TASK TO COMPLETE: Write out the data below in full, unchanged, minus the images.

SUPPLIED DATA:

— Start —

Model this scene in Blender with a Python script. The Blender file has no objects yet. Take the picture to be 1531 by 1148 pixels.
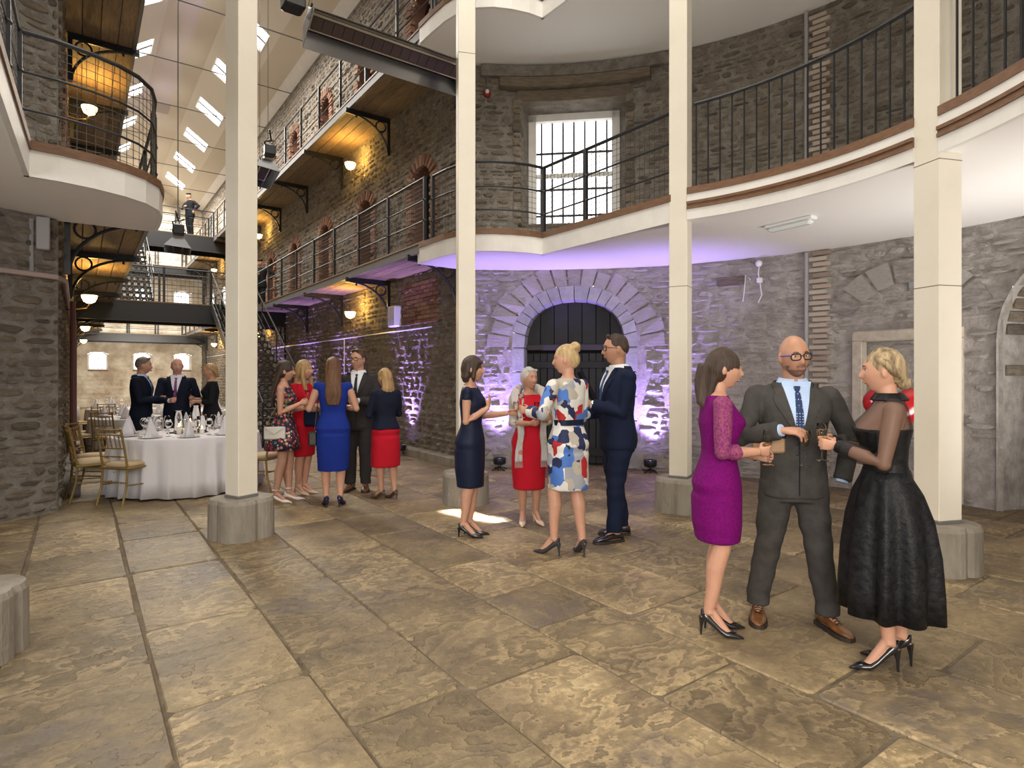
import bpy, bmesh, math, random
import numpy as np
from mathutils import Vector, Matrix
from mathutils.bvhtree import BVHTree
random.seed(7); PI = math.pi
C = bpy.context.scene.collection
sc = bpy.context.scene
R_ = math.radians
# ---------------------------------------------------------------- camera, world, exposure
cam_d = bpy.data.cameras.new('camera'); cam = bpy.data.objects.new('camera', cam_d); C.objects.link(cam)
cam_d.sensor_width = 36; cam_d.lens = 890/1531*36; cam_d.shift_y = -14/1531; cam_d.clip_end = 200
cam.location = (0, 0, 1.55); cam.rotation_euler = (R_(90), 0, R_(-36.04)); sc.camera = cam
w = bpy.data.worlds.new('world'); sc.world = w; w.use_nodes = True
w.node_tree.nodes['Background'].inputs[0].default_value = (1.0, 0.93, 0.84, 1)
w.node_tree.nodes['Background'].inputs[1].default_value = 0.85
sc.view_settings.view_transform = 'Standard'; sc.view_settings.look = 'None'
sc.view_settings.exposure = 0.86; sc.view_settings.gamma = 1; sc.view_settings.use_curve_mapping = False
try: sc.cycles.max_bounces = 14; sc.cycles.transmission_bounces = 14; sc.cycles.diffuse_bounces = 4; sc.cycles.glossy_bounces = 4; sc.cycles.transparent_max_bounces = 12
except Exception: pass

def lamp(name, kind, loc, energy, color=(1, 1, 1), rot=None, aim=None, size=None, sy=None, spot=None, blend=.5, rad=None, spread=None):
    d = bpy.data.lights.new(name, kind); d.energy = energy; d.color = color
    if kind == 'AREA':
        d.size = size
        if sy: d.shape = 'RECTANGLE'; d.size_y = sy
        if spread: d.spread = spread
    if kind == 'SPOT': d.spot_size = spot; d.spot_blend = blend
    if rad is not None and kind in ('SPOT', 'POINT'): d.shadow_soft_size = rad
    o = bpy.data.objects.new(name, d); o.location = loc
    if aim is not None: o.rotation_euler = (Vector(aim)-Vector(loc)).to_track_quat('-Z', 'Y').to_euler()
    elif rot: o.rotation_euler = rot
    C.objects.link(o); return o
CX, CY = 2.53, 3.12            # centre of the rotunda
# daylight: corridor rooflights, rotunda lantern, the tall window, unseen fills behind the camera and at the right
for y, e in ((16, 380), (23, 420), (31, 800)): lamp('rooflight_daylight', 'AREA', (CX, y, 10.1), e, (1, .95, .87), (0, 0, 0), size=2.6, sy=5)
lamp('lantern_daylight', 'AREA', (CX, CY, 10.4), 260, (1, .94, .84), (0, 0, 0), size=4.5, sy=4.5)
lamp('daylight_fill', 'AREA', (-2.4, -2.6, 2.9), 270, (1, .93, .83), aim=(6.5, 4.0, 1.9), size=3.5, sy=2.4)  # unseen source behind left, set low to reach under the balcony
lamp('daylight_fill', 'AREA', (7.3, -.1, .6), 52, (1, .95, .90), aim=(7.3, 2.4, 3.4), size=1.6, sy=1.6, spread=R_(115))  # added fill under the right balcony, standing in for daylight from the right
lamp('end_wall_fill', 'AREA', (CX, 28.5, 3.0), 130, (1, .93, .82), aim=(CX, 35, 1.7), size=2.6, sy=.5)  # added fill that brightens the end wall, no fitting there
lamp('side_window_daylight', 'AREA', (-2.6, 2.6, 2.9), 50, (.8, .88, 1), aim=(4, 4.5, 1.5), size=1.2, sy=2)
lamp('sun_through_slot', 'AREA', (2.9, 7.7, 8.0), 9, (1, .96, .9), aim=(3.55, 5.35, 0), size=.10, sy=1.1, spread=R_(2))
# purple uplighters stand at these spots: (x, y, yaw of the wall's outward side)
UPL = [(5.0, 10.5), (5.0, 14.0), (5.0, 16.8), (5.0, 19.8), (5.0, 23.2), (5.52, 7.93), (7.3, 6.32)]

# ---------------------------------------------------------------- materials
MATS = {}
def mat(name, base=(.5, .5, .5), rough=.6, metal=0, spec=.5, noise=None, bump=0, bscale=30, tint=0, col2=None, cscale=3,
        stretch=(1, 1, 1), emit=None, estr=0, sheen=0, alpha=1, trans=0, ior=1.45, coat=0, detail=5, tintcols=None, obj=True):
    if name in MATS: return MATS[name]
    m = bpy.data.materials.new(name); m.use_nodes = True; nt = m.node_tree; N = nt.nodes; L = nt.links
    b = N['Principled BSDF']; b.inputs['Roughness'].default_value = rough; b.inputs['Metallic'].default_value = metal
    b.inputs['Specular IOR Level'].default_value = spec; b.inputs['IOR'].default_value = ior
    b.inputs['Base Color'].default_value = (*base, 1); b.inputs['Alpha'].default_value = alpha
    if trans: b.inputs['Transmission Weight'].default_value = trans
    if coat: b.inputs['Coat Weight'].default_value = coat
    if sheen: b.inputs['Sheen Weight'].default_value = sheen
    if emit: b.inputs['Emission Color'].default_value = (*emit, 1); b.inputs['Emission Strength'].default_value = estr
    tc = N.new('ShaderNodeTexCoord'); mp = N.new('ShaderNodeMapping'); mp.inputs['Scale'].default_value = stretch
    L.new(tc.outputs['Object'], mp.inputs[0]); vec = mp.outputs[0]
    colout = None
    if tint or tintcols:
        at = N.new('ShaderNodeAttribute'); at.attribute_name = 'tint'
    if tintcols:
        cr = N.new('ShaderNodeValToRGB'); e = cr.color_ramp.elements
        while len(e) < len(tintcols): e.new(.5)
        for i, c in enumerate(tintcols): e[i].position = i/(len(tintcols)-1); e[i].color = (*c, 1)
        L.new(at.outputs['Fac'], cr.inputs[0]); colout = cr.outputs[0]
    if col2:
        n = N.new('ShaderNodeTexNoise'); n.inputs['Scale'].default_value = cscale; n.inputs['Detail'].default_value = detail; n.inputs['Roughness'].default_value = .62
        L.new(vec, n.inputs['Vector'])
        rp = N.new('ShaderNodeMapRange'); rp.inputs[1].default_value = .36; rp.inputs[2].default_value = .66
        L.new(n.outputs[0], rp.inputs[0])
        mx = N.new('ShaderNodeMix'); mx.data_type = 'RGBA'; L.new(rp.outputs[0], mx.inputs[0])
        if colout: L.new(colout, mx.inputs[6])
        else: mx.inputs[6].default_value = (*base, 1)
        mx.inputs[7].default_value = (*col2, 1); colout = mx.outputs[2]
    if tint and not tintcols:
        ml = N.new('ShaderNodeMapRange'); ml.inputs[3].default_value = 1-tint; ml.inputs[4].default_value = 1+tint
        L.new(at.outputs['Fac'], ml.inputs[0])
        mm = N.new('ShaderNodeVectorMath'); mm.operation = 'SCALE'
        if colout: L.new(colout, mm.inputs[0])
        else: mm.inputs[0].default_value = base
        L.new(ml.outputs[0], mm.inputs['Scale']); colout = mm.outputs[0]
    if colout: L.new(colout, b.inputs['Base Color'])
    if bump:
        n2 = N.new('ShaderNodeTexNoise'); n2.inputs['Scale'].default_value = bscale; n2.inputs['Detail'].default_value = 9 if bump >= .02 else 5; n2.inputs['Roughness'].default_value = .72 if bump >= .02 else .6
        L.new(vec, n2.inputs['Vector'])
        bp = N.new('ShaderNodeBump'); bp.inputs['Strength'].default_value = 1; bp.inputs['Distance'].default_value = bump
        L.new(n2.outputs[0], bp.inputs['Height']); L.new(bp.outputs[0], b.inputs['Normal'])
    MATS[name] = m; return m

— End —

RESULT OF THIS EXERCISE:
Model this scene in Blender with a Python script. The Blender file has no objects yet. Take the picture to be 1531 by 1148 pixels.
import bpy, bmesh, math, random
import numpy as np
from mathutils import Vector, Matrix
from mathutils.bvhtree import BVHTree
random.seed(7); PI = math.pi
C = bpy.context.scene.collection
sc = bpy.context.scene
R_ = math.radians
# ---------------------------------------------------------------- camera, world, exposure
cam_d = bpy.data.cameras.new('camera'); cam = bpy.data.objects.new('camera', cam_d); C.objects.link(cam)
cam_d.sensor_width = 36; cam_d.lens = 890/1531*36; cam_d.shift_y = -14/1531; cam_d.clip_end = 200
cam.location = (0, 0, 1.55); cam.rotation_euler = (R_(90), 0, R_(-36.04)); sc.camera = cam
w = bpy.data.worlds.new('world'); sc.world = w; w.use_nodes = True
w.node_tree.nodes['Background'].inputs[0].default_value = (1.0, 0.93, 0.84, 1)
w.node_tree.nodes['Background'].inputs[1].default_value = 0.85
sc.view_settings.view_transform = 'Standard'; sc.view_settings.look = 'None'
sc.view_settings.exposure = 0.86; sc.view_settings.gamma = 1; sc.view_settings.use_curve_mapping = False
try: sc.cycles.max_bounces = 14; sc.cycles.transmission_bounces = 14; sc.cycles.diffuse_bounces = 4; sc.cycles.glossy_bounces = 4; sc.cycles.transparent_max_bounces = 12
except Exception: pass

def lamp(name, kind, loc, energy, color=(1, 1, 1), rot=None, aim=None, size=None, sy=None, spot=None, blend=.5, rad=None, spread=None):
    d = bpy.data.lights.new(name, kind); d.energy = energy; d.color = color
    if kind == 'AREA':
        d.size = size
        if sy: d.shape = 'RECTANGLE'; d.size_y = sy
        if spread: d.spread = spread
    if kind == 'SPOT': d.spot_size = spot; d.spot_blend = blend
    if rad is not None and kind in ('SPOT', 'POINT'): d.shadow_soft_size = rad
    o = bpy.data.objects.new(name, d); o.location = loc
    if aim is not None: o.rotation_euler = (Vector(aim)-Vector(loc)).to_track_quat('-Z', 'Y').to_euler()
    elif rot: o.rotation_euler = rot
    C.objects.link(o); return o
CX, CY = 2.53, 3.12            # centre of the rotunda
# daylight: corridor rooflights, rotunda lantern, the tall window, unseen fills behind the camera and at the right
for y, e in ((16, 380), (23, 420), (31, 800)): lamp('rooflight_daylight', 'AREA', (CX, y, 10.1), e, (1, .95, .87), (0, 0, 0), size=2.6, sy=5)
lamp('lantern_daylight', 'AREA', (CX, CY, 10.4), 260, (1, .94, .84), (0, 0, 0), size=4.5, sy=4.5)
lamp('daylight_fill', 'AREA', (-2.4, -2.6, 2.9), 270, (1, .93, .83), aim=(6.5, 4.0, 1.9), size=3.5, sy=2.4)  # unseen source behind left, set low to reach under the balcony
lamp('daylight_fill', 'AREA', (7.3, -.1, .6), 52, (1, .95, .90), aim=(7.3, 2.4, 3.4), size=1.6, sy=1.6, spread=R_(115))  # added fill under the right balcony, standing in for daylight from the right
lamp('end_wall_fill', 'AREA', (CX, 28.5, 3.0), 130, (1, .93, .82), aim=(CX, 35, 1.7), size=2.6, sy=.5)  # added fill that brightens the end wall, no fitting there
lamp('side_window_daylight', 'AREA', (-2.6, 2.6, 2.9), 50, (.8, .88, 1), aim=(4, 4.5, 1.5), size=1.2, sy=2)
lamp('sun_through_slot', 'AREA', (2.9, 7.7, 8.0), 9, (1, .96, .9), aim=(3.55, 5.35, 0), size=.10, sy=1.1, spread=R_(2))
# purple uplighters stand at these spots: (x, y, yaw of the wall's outward side)
UPL = [(5.0, 10.5), (5.0, 14.0), (5.0, 16.8), (5.0, 19.8), (5.0, 23.2), (5.52, 7.93), (7.3, 6.32)]

# ---------------------------------------------------------------- materials
MATS = {}
def mat(name, base=(.5, .5, .5), rough=.6, metal=0, spec=.5, noise=None, bump=0, bscale=30, tint=0, col2=None, cscale=3,
        stretch=(1, 1, 1), emit=None, estr=0, sheen=0, alpha=1, trans=0, ior=1.45, coat=0, detail=5, tintcols=None, obj=True):
    if name in MATS: return MATS[name]
    m = bpy.data.materials.new(name); m.use_nodes = True; nt = m.node_tree; N = nt.nodes; L = nt.links
    b = N['Principled BSDF']; b.inputs['Roughness'].default_value = rough; b.inputs['Metallic'].default_value = metal
    b.inputs['Specular IOR Level'].default_value = spec; b.inputs['IOR'].default_value = ior
    b.inputs['Base Color'].default_value = (*base, 1); b.inputs['Alpha'].default_value = alpha
    if trans: b.inputs['Transmission Weight'].default_value = trans
    if coat: b.inputs['Coat Weight'].default_value = coat
    if sheen: b.inputs['Sheen Weight'].default_value = sheen
    if emit: b.inputs['Emission Color'].default_value = (*emit, 1); b.inputs['Emission Strength'].default_value = estr
    tc = N.new('ShaderNodeTexCoord'); mp = N.new('ShaderNodeMapping'); mp.inputs['Scale'].default_value = stretch
    L.new(tc.outputs['Object'], mp.inputs[0]); vec = mp.outputs[0]
    colout = None
    if tint or tintcols:
        at = N.new('ShaderNodeAttribute'); at.attribute_name = 'tint'
    if tintcols:
        cr = N.new('ShaderNodeValToRGB'); e = cr.color_ramp.elements
        while len(e) < len(tintcols): e.new(.5)
        for i, c in enumerate(tintcols): e[i].position = i/(len(tintcols)-1); e[i].color = (*c, 1)
        L.new(at.outputs['Fac'], cr.inputs[0]); colout = cr.outputs[0]
    if col2:
        n = N.new('ShaderNodeTexNoise'); n.inputs['Scale'].default_value = cscale; n.inputs['Detail'].default_value = detail; n.inputs['Roughness'].default_value = .62
        L.new(vec, n.inputs['Vector'])
        rp = N.new('ShaderNodeMapRange'); rp.inputs[1].default_value = .36; rp.inputs[2].default_value = .66
        L.new(n.outputs[0], rp.inputs[0])
        mx = N.new('ShaderNodeMix'); mx.data_type = 'RGBA'; L.new(rp.outputs[0], mx.inputs[0])
        if colout: L.new(colout, mx.inputs[6])
        else: mx.inputs[6].default_value = (*base, 1)
        mx.inputs[7].default_value = (*col2, 1); colout = mx.outputs[2]
    if tint and not tintcols:
        ml = N.new('ShaderNodeMapRange'); ml.inputs[3].default_value = 1-tint; ml.inputs[4].default_value = 1+tint
        L.new(at.outputs['Fac'], ml.inputs[0])
        mm = N.new('ShaderNodeVectorMath'); mm.operation = 'SCALE'
        if colout: L.new(colout, mm.inputs[0])
        else: mm.inputs[0].default_value = base
        L.new(ml.outputs[0], mm.inputs['Scale']); colout = mm.outputs[0]
    if colout: L.new(colout, b.inputs['Base Color'])
    if bump:
        n2 = N.new('ShaderNodeTexNoise'); n2.inputs['Scale'].default_value = bscale; n2.inputs['Detail'].default_value = 9 if bump >= .02 else 5; n2.inputs['Roughness'].default_value = .72 if bump >= .02 else .6
        L.new(vec, n2.inputs['Vector'])
        bp = N.new('ShaderNodeBump'); bp.inputs['Strength'].default_value = 1; bp.inputs['Distance'].default_value = bump
        L.new(n2.outputs[0], bp.inputs['Height']); L.new(bp.outputs[0], b.inputs['Normal'])
    MATS[name] = m; return m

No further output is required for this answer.